How Can Momentum and Radial Force Help Solve a Collision Problem?

[fiestyman001]

Homework Statement

A 17.00 kg lead sphere is hanging from a hook by a thin wire 3.00 m long, and is free to swing in a complete circle. Suddenly it is struck horizontally by a 5.00 kg steel dart that embeds itself in the lead sphere.

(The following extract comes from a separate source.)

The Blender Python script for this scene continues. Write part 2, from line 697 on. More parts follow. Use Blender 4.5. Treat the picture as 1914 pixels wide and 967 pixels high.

What must be the minimum initial speed of the dart so that the combination makes a complete circular loop after the collision?

Homework Equations

momentum: P1=P2
Force radial=mv^2/R

The Attempt at a Solution

Here is the start to my thought process, but it doesn't go anywhere from here.
You calculate the circumference of the circle that the combined sphere and dart go. We need to find the V in the Radial force equation which is equal to the sqrt(Frad*radius/mass). We have all of the knowns except for Frad and V (V is the final speed of both objects together for it to go around one loop):

radius= 3.0m
mass dart = 5kg
mass sphere = 17kg

I know momentum has a part to play..
You could say P1=P2
5kg(Vd) = 22kg(Vds) (the 22 is the mass of the dart + sphere) and Vds is the final V

and now I'm stuck, do I use the radial force equation and substitute 5Vd/22 in for V? I'm still left with an Fradial value which i don't know what to do with.

 

[Doc Al]

First figure out what the speed of the "sphere + dart" must be at the top of the motion to make it over without collapsing the thin wire. (Newton's 2nd law will help.) Then figure out what the speed must have been just after the dart embedded itself in the sphere (at the bottom of the circle). Then figure out what the speed of the dart must have been to produce such a speed in the "sphere + dart" after the collision.

 

[treverd]

bump i,m still not understand how to use Newtons second law.